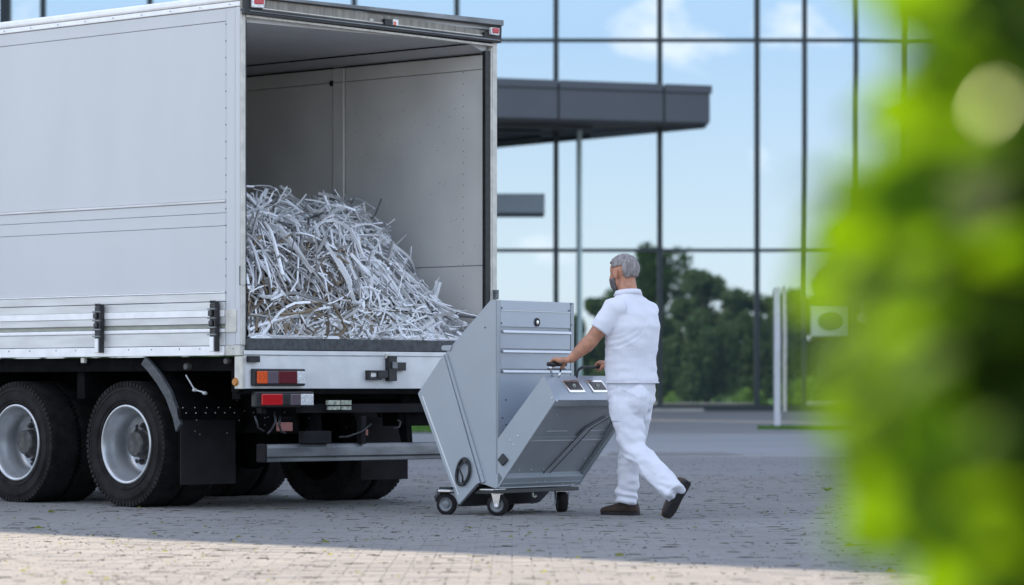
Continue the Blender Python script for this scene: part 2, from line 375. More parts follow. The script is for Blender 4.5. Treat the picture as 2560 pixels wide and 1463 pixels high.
for i in range(1500):                                    # longer mossy runs
    y = 15.8 + rm.random() * 20; x = rm.uniform(-.15 * y, .15 * y); y = PY0 + round((y - PY0) / .1) * .1
    ln = rm.uniform(.02, .16); z = gz(y); hq = rm.uniform(.0008, .0035)
    mb.add([(x, y - .006, z - .003), (x + ln, y - .005, z - .003), (x + ln, y + .006, z - .003), (x, y + .006, z - .003), (x + .3 * ln, y, z + hq), (x + .8 * ln, y, z + hq * .8)],
           [(0, 1, 5, 4), (1, 2, 5), (2, 3, 4, 5), (3, 0, 4)])
o = bpy.data.meshes.new('moss'); o.from_pydata([tuple(p) for p in mb.v], [], mb.f); o.materials.append(M['moss'])
o = bpy.data.objects.new('moss_tufts', o); col.objects.link(o); tag(o, 'dark green moss and dirt specks in the joints of the grey paving', 'moss', kind='stuff')
mb = MB()
for i in range(230):
    y = 15.9 + rm.random() ** 1.3 * 14; x = rm.uniform(-.15 * y, .15 * y); z = gz(y); s_ = rm.uniform(.008, .022); a = rm.uniform(0, 6.3)
    if i % 9 == 0: s_ *= 1.8
    d = V((cos(a), sin(a), 0)) * s_; e = V((-sin(a), cos(a), 0)) * s_ * .5; c = V((x, y, z + .006))
    mb.add([c - d, c + e + V((0, 0, s_ * .5)), c + d, c - e + V((0, 0, s_ * .35)), c + V((0, 0, .001))], [(0, 3, 4), (3, 2, 4), (2, 1, 4), (1, 0, 4)])
tag(mb.build('leaf_litter', M['litter']), 'small yellow green fallen leaf bits scattered over the paving', 'leaf litter', kind='stuff')
mb = MB(); c0 = V((1.96, 1.0, 0)); wy = 7742 / 262; wx = (2068 - 1280) / FPX * wy
for i in range(26):
    a = rm.uniform(0, 6.3); l_ = rm.uniform(.02, .07); z = gz(wy)
    mb.add([(wx, wy, z), (wx + cos(a) * l_ * .6 - .008, wy + sin(a) * l_ * .5, z + l_ * .4), (wx + cos(a) * l_, wy + sin(a) * l_, z + l_ * .35), (wx + cos(a) * l_ * .6 + .008, wy + sin(a) * l_ * .5, z + l_ * .3)], [(0, 1, 2, 3)])
tag(mb.build('weed', M['foliage2']), 'small green weed growing from the paving to the right of the man', 'weed')

# ------------------------------------------------------------------ glass office building
YF = 85.0; GB = gz(YF)
bld = tag(empty('office_building', (0, YF, 0)), 'large office building with a mirror glass curtain wall and slate grey canopy', 'building')
xs = [-12.04, -11.14, -8.6, -6.2, -3.75, -1.31, 1.045, 3.51, 5.82, 6.95, 8.17, 9.35, 11.7, 14.1, 16.5, 18.9, 21.3, 23.7, 26.1, 28.5, 30.9, 33.3, 35.7, 38.1, 40.5]
zs = [GB + .12, 4.18, 9.17, 14.2, 19.2, 24.2, 29.2]
rg = random.Random(5)
for i in range(len(xs) - 1):
    for j in range(len(zs) - 1):
        g = box('glass_pane', M['glass'], bld, xs[i] + .045, xs[i + 1] - .045, .06, .075, zs[j] + .035, zs[j + 1] - .035)
        g.rotation_euler = (rg.gauss(0, .0003), 0, rg.gauss(0, .0008))
for i, x in enumerate(xs):
    hw = .062 if x < 6 else .055
    if x < -12: hw = .13
    box('mullion', M['mullion'], bld, x - hw, x + hw, -.05, .2, GB, 29.3)
for z in zs[1:]: box('transom', M['mullion'], bld, xs[0], xs[-1], -.03, .19, z - .04, z + .04)
box('plinth', M['mullion'], bld, xs[0], xs[-1], -.25, .3, GB - .05, GB + .14)
box('core_wall', M['wing'], bld, xs[0], xs[-1], .35, 14, GB, 29.1)
box('roof_parapet', M['wing'], bld, xs[0] - .1, xs[-1] + .1, -.1, 14.1, 29.3, 30.2)
box('doorstep', M['concrete'], bld, 3.3, 4.5, -1.0, -.27, GB - .05, GB + .06)
# canopy (built in the building's frame: y = distance in front of the glass)
cp = MB()
YA, YB = 80.0, 84.2
pA, pB = at(1244, 250, YA), at(1775, 250, YB)
zA0, zA1 = at(1244, 294, YA).z, at(1244, 195, YA).z; zB0, zB1 = at(1775, 308, YB).z, at(1775, 214, YB).z
sl0 = (zB0 - zA0) / (pB.x - pA.x); sl1 = (zB1 - zA1) / (pB.x - pA.x); slY = (YB - YA) / (pB.x - pA.x)
def cz(x, top): return (zA1 + sl1 * (x - pA.x)) if top else (zA0 + sl0 * (x - pA.x))
def cy(x): return YA + slY * (x - pA.x) - YF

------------

### SHORT PROBLEM:
Using the material above, return every line exactly as it appears, minus the pictures.

### ANSWER TO THE PROBLEM:
Continue the Blender Python script for this scene: part 2, from line 375. More parts follow. The script is for Blender 4.5. Treat the picture as 2560 pixels wide and 1463 pixels high.
for i in range(1500):                                    # longer mossy runs
    y = 15.8 + rm.random() * 20; x = rm.uniform(-.15 * y, .15 * y); y = PY0 + round((y - PY0) / .1) * .1
    ln = rm.uniform(.02, .16); z = gz(y); hq = rm.uniform(.0008, .0035)
    mb.add([(x, y - .006, z - .003), (x + ln, y - .005, z - .003), (x + ln, y + .006, z - .003), (x, y + .006, z - .003), (x + .3 * ln, y, z + hq), (x + .8 * ln, y, z + hq * .8)],
           [(0, 1, 5, 4), (1, 2, 5), (2, 3, 4, 5), (3, 0, 4)])
o = bpy.data.meshes.new('moss'); o.from_pydata([tuple(p) for p in mb.v], [], mb.f); o.materials.append(M['moss'])
o = bpy.data.objects.new('moss_tufts', o); col.objects.link(o); tag(o, 'dark green moss and dirt specks in the joints of the grey paving', 'moss', kind='stuff')
mb = MB()
for i in range(230):
    y = 15.9 + rm.random() ** 1.3 * 14; x = rm.uniform(-.15 * y, .15 * y); z = gz(y); s_ = rm.uniform(.008, .022); a = rm.uniform(0, 6.3)
    if i % 9 == 0: s_ *= 1.8
    d = V((cos(a), sin(a), 0)) * s_; e = V((-sin(a), cos(a), 0)) * s_ * .5; c = V((x, y, z + .006))
    mb.add([c - d, c + e + V((0, 0, s_ * .5)), c + d, c - e + V((0, 0, s_ * .35)), c + V((0, 0, .001))], [(0, 3, 4), (3, 2, 4), (2, 1, 4), (1, 0, 4)])
tag(mb.build('leaf_litter', M['litter']), 'small yellow green fallen leaf bits scattered over the paving', 'leaf litter', kind='stuff')
mb = MB(); c0 = V((1.96, 1.0, 0)); wy = 7742 / 262; wx = (2068 - 1280) / FPX * wy
for i in range(26):
    a = rm.uniform(0, 6.3); l_ = rm.uniform(.02, .07); z = gz(wy)
    mb.add([(wx, wy, z), (wx + cos(a) * l_ * .6 - .008, wy + sin(a) * l_ * .5, z + l_ * .4), (wx + cos(a) * l_, wy + sin(a) * l_, z + l_ * .35), (wx + cos(a) * l_ * .6 + .008, wy + sin(a) * l_ * .5, z + l_ * .3)], [(0, 1, 2, 3)])
tag(mb.build('weed', M['foliage2']), 'small green weed growing from the paving to the right of the man', 'weed')

# ------------------------------------------------------------------ glass office building
YF = 85.0; GB = gz(YF)
bld = tag(empty('office_building', (0, YF, 0)), 'large office building with a mirror glass curtain wall and slate grey canopy', 'building')
xs = [-12.04, -11.14, -8.6, -6.2, -3.75, -1.31, 1.045, 3.51, 5.82, 6.95, 8.17, 9.35, 11.7, 14.1, 16.5, 18.9, 21.3, 23.7, 26.1, 28.5, 30.9, 33.3, 35.7, 38.1, 40.5]
zs = [GB + .12, 4.18, 9.17, 14.2, 19.2, 24.2, 29.2]
rg = random.Random(5)
for i in range(len(xs) - 1):
    for j in range(len(zs) - 1):
        g = box('glass_pane', M['glass'], bld, xs[i] + .045, xs[i + 1] - .045, .06, .075, zs[j] + .035, zs[j + 1] - .035)
        g.rotation_euler = (rg.gauss(0, .0003), 0, rg.gauss(0, .0008))
for i, x in enumerate(xs):
    hw = .062 if x < 6 else .055
    if x < -12: hw = .13
    box('mullion', M['mullion'], bld, x - hw, x + hw, -.05, .2, GB, 29.3)
for z in zs[1:]: box('transom', M['mullion'], bld, xs[0], xs[-1], -.03, .19, z - .04, z + .04)
box('plinth', M['mullion'], bld, xs[0], xs[-1], -.25, .3, GB - .05, GB + .14)
box('core_wall', M['wing'], bld, xs[0], xs[-1], .35, 14, GB, 29.1)
box('roof_parapet', M['wing'], bld, xs[0] - .1, xs[-1] + .1, -.1, 14.1, 29.3, 30.2)
box('doorstep', M['concrete'], bld, 3.3, 4.5, -1.0, -.27, GB - .05, GB + .06)
# canopy (built in the building's frame: y = distance in front of the glass)
cp = MB()
YA, YB = 80.0, 84.2
pA, pB = at(1244, 250, YA), at(1775, 250, YB)
zA0, zA1 = at(1244, 294, YA).z, at(1244, 195, YA).z; zB0, zB1 = at(1775, 308, YB).z, at(1775, 214, YB).z
sl0 = (zB0 - zA0) / (pB.x - pA.x); sl1 = (zB1 - zA1) / (pB.x - pA.x); slY = (YB - YA) / (pB.x - pA.x)
def cz(x, top): return (zA1 + sl1 * (x - pA.x)) if top else (zA0 + sl0 * (x - pA.x))
def cy(x): return YA + slY * (x - pA.x) - YF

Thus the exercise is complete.